[START OF Dataset excerpt]

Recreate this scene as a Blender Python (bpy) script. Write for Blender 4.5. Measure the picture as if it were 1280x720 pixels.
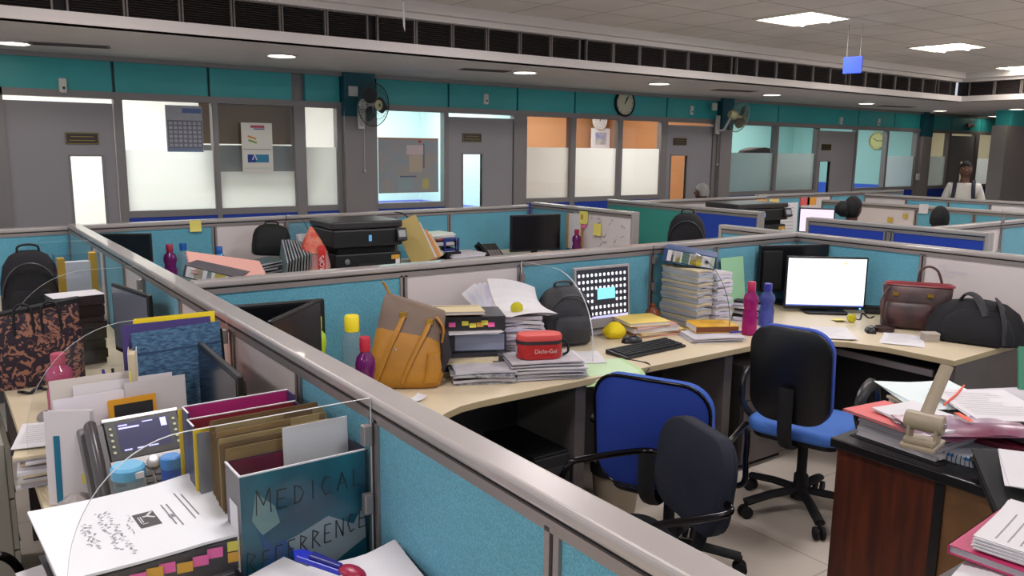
import bpy, math, random
from mathutils import Matrix, Vector
for o in list(bpy.data.objects): bpy.data.objects.remove(o)
SC = bpy.context.scene
COL = SC.collection
PI = math.pi
R = math.radians
random.seed(7)

# ------------------------------------------------------------------ camera, light, exposure
F, PITCH, YAW, ROLL, CAMZ = 1011.0, R(9.77), R(35.72), R(0.68), 1.75
_cp, _sp, _cy, _sy, _cr, _sr = (math.cos(PITCH), math.sin(PITCH), math.cos(YAW), math.sin(YAW), math.cos(ROLL), math.sin(ROLL))
FW = Vector((_sy*_cp, _cy*_cp, -_sp))
RT0 = Vector((_cy, -_sy, 0))
UP0 = RT0.cross(FW)
RT = RT0*_cr + UP0*_sr
UP = UP0*_cr - RT0*_sr
cd = bpy.data.cameras.new('camera'); cd.sensor_width = 36; cd.lens = 36*F/1280; cd.clip_start = 0.05; cd.clip_end = 100
cam = bpy.data.objects.new('camera', cd); COL.objects.link(cam)
cam.matrix_world = Matrix(((RT.x, UP.x, -FW.x, 0), (RT.y, UP.y, -FW.y, 0), (RT.z, UP.z, -FW.z, CAMZ), (0, 0, 0, 1)))
SC.camera = cam
SC.view_settings.view_transform = 'Standard'
SC.view_settings.look = 'None'
SC.view_settings.gamma = 1
SC.view_settings.use_curve_mapping = False
SC.view_settings.exposure = 0.42
w = bpy.data.worlds.new('world'); SC.world = w; w.use_nodes = True
w.node_tree.nodes['Background'].inputs[0].default_value = (0.86, 0.9, 1.0, 1)
w.node_tree.nodes['Background'].inputs[1].default_value = 0.52

def area(name, loc, sx, sy, power, col=(1, 0.95, 0.96), rot=(0, 0, 0)):
    l = bpy.data.lights.new(name, 'AREA'); l.shape = 'RECTANGLE'; l.size = sx; l.size_y = sy; l.energy = power; l.color = col
    o = bpy.data.objects.new(name, l); COL.objects.link(o); o.location = loc; o.rotation_euler = rot
    return o
CEIL = 2.9
LAMP_W = 20
for _x in (-1.9, 0.9, 3.65, 6.42, 9.2, 12.0):
    for _y in (4.6, 1.9, -0.8):
        if _x > 10 and _y < 4: continue
        area('ceiling_lamp_light', (_x, _y, CEIL-0.03), 0.5, 0.5, LAMP_W, (1, 0.95, 0.96))
ROOM_W = {1: 84, 2: 36, 3: 62, 4: 50, 5: 30}

# ------------------------------------------------------------------ pixel to place
EYE = Vector((0, 0, CAMZ))
def ray(px, py): return FW + RT*((px-640)/F) - UP*((py-360)/F)
def W(px, py, z):
    d = ray(px, py); return EYE + d*((z-CAMZ)/d.z)
def WX(px, py, x):
    d = ray(px, py); return EYE + d*(x/d.x)
def WY(px, py, y):
    d = ray(px, py); return EYE + d*(y/d.y)
def HZ(base, px, py):
    "height of the pixel's ray at the horizontal distance of base"
    d = ray(px, py); dd = math.hypot(d.x, d.y); t = math.hypot(base.x, base.y)/dd
    return CAMZ + d.z*t

# ------------------------------------------------------------------ materials
def lin(c):
    return tuple((v/255/12.92 if v/255 <= 0.04045 else ((v/255+0.055)/1.055)**2.4) for v in c)
MATS = {}
def mat(name, rgb=(200, 200, 200), rough=0.6, metal=0.0, var=0.0, vscale=6.0, rgb2=None, bump=0.0, bscale=200.0, emit=0.0, spec=0.5, alpha=1.0, trans=0.0, stretch=None, coat=0.0, sheen=0.0, grain=0.0, gscale=260):
    if name in MATS: return MATS[name]
    m = bpy.data.materials.new(name); m.use_nodes = True; nt = m.node_tree; N = nt.nodes; b = N['Principled BSDF']
    c = (*lin(rgb), 1)
    b.inputs['Base Color'].default_value = c
    b.inputs['Roughness'].default_value = rough
    b.inputs['Metallic'].default_value = metal
    b.inputs['Specular IOR Level'].default_value = spec
    b.inputs['Alpha'].default_value = alpha
    b.inputs['Transmission Weight'].default_value = trans
    b.inputs['Coat Weight'].default_value = coat
    b.inputs['Sheen Weight'].default_value = sheen
    tc = N.new('ShaderNodeTexCoord')
    src = tc.outputs['Object']
    if stretch:
        mp = N.new('ShaderNodeMapping'); mp.inputs['Scale'].default_value = stretch
        nt.links.new(src, mp.inputs['Vector']); src = mp.outputs['Vector']
    if var > 0 or rgb2:
        n = N.new('ShaderNodeTexNoise'); n.inputs['Scale'].default_value = vscale; n.inputs['Detail'].default_value = 4
        nt.links.new(src, n.inputs['Vector'])
        r = N.new('ShaderNodeValToRGB')
        c2 = lin(rgb2) if rgb2 else tuple(v*(1-var) for v in c[:3])
        r.color_ramp.elements[0].position = 0.36; r.color_ramp.elements[0].color = (*c2, 1)
        r.color_ramp.elements[1].position = 0.64; r.color_ramp.elements[1].color = c
        nt.links.new(n.outputs['Fac'], r.inputs['Fac']); nt.links.new(r.outputs['Color'], b.inputs['Base Color'])
    if grain > 0:
        gn = N.new('ShaderNodeTexNoise'); gn.inputs['Scale'].default_value = gscale; gn.inputs['Detail'].default_value = 1
        nt.links.new(src, gn.inputs['Vector'])
        mr = N.new('ShaderNodeMapRange'); mr.inputs['From Min'].default_value = 0.3; mr.inputs['From Max'].default_value = 0.7; mr.inputs['To Min'].default_value = 1-grain; mr.inputs['To Max'].default_value = 1+grain
        nt.links.new(gn.outputs['Fac'], mr.inputs['Value'])
        vm = N.new('ShaderNodeVectorMath'); vm.operation = 'SCALE'
        old = b.inputs['Base Color'].links
        if old: nt.links.new(old[0].from_socket, vm.inputs[0])
        else: vm.inputs[0].default_value = c[:3]
        nt.links.new(mr.outputs['Result'], vm.inputs['Scale']); nt.links.new(vm.outputs['Vector'], b.inputs['Base Color'])
    if bump > 0:
        n2 = N.new('ShaderNodeTexNoise'); n2.inputs['Scale'].default_value = bscale; n2.inputs['Detail'].default_value = 2
        nt.links.new(src, n2.inputs['Vector'])
        bp = N.new('ShaderNodeBump'); bp.inputs['Strength'].default_value = bump; bp.inputs['Distance'].default_value = 0.003
        nt.links.new(n2.outputs['Fac'], bp.inputs['Height']); nt.links.new(bp.outputs['Normal'], b.inputs['Normal'])
    if emit > 0:
        b.inputs['Emission Color'].default_value = c; b.inputs['Emission Strength'].default_value = emit
    MATS[name] = m
    return m
def glass(name, tint=(0.94, 0.98, 0.98), refl=0.06, rough=0.02):
    if name in MATS: return MATS[name]
    m = bpy.data.materials.new(name); m.use_nodes = True; nt = m.node_tree; N = nt.nodes; N.clear()
    out = N.new('ShaderNodeOutputMaterial'); mx = N.new('ShaderNodeMixShader'); t = N.new('ShaderNodeBsdfTransparent'); g = N.new('ShaderNodeBsdfGlossy')
    t.inputs[0].default_value = (*tint, 1); g.inputs['Roughness'].default_value = rough
    fr = N.new('ShaderNodeLayerWeight'); fr.inputs['Blend'].default_value = 0.5
    pw = N.new('ShaderNodeMath'); pw.operation = 'POWER'; pw.inputs[1].default_value = 5.0
    mul = N.new('ShaderNodeMath'); mul.operation = 'MULTIPLY_ADD'; mul.inputs[1].default_value = 0.5; mul.inputs[2].default_value = refl*0.5
    nt.links.new(fr.outputs['Facing'], pw.inputs[0]); nt.links.new(pw.outputs[0], mul.inputs[0]); nt.links.new(mul.outputs[0], mx.inputs[0]); nt.links.new(t.outputs[0], mx.inputs[1]); nt.links.new(g.outputs[0], mx.inputs[2]); nt.links.new(mx.outputs[0], out.inputs[0])
    MATS[name] = m; return m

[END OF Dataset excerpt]

Goal.
Starting at the top of the listing above, please restate word for word each line up to and including the one that holds "random.seed(7)", omitting every image.

Reply.
Recreate this scene as a Blender Python (bpy) script. Write for Blender 4.5. Measure the picture as if it were 1280x720 pixels.
import bpy, math, random
from mathutils import Matrix, Vector
for o in list(bpy.data.objects): bpy.data.objects.remove(o)
SC = bpy.context.scene
COL = SC.collection
PI = math.pi
R = math.radians
random.seed(7)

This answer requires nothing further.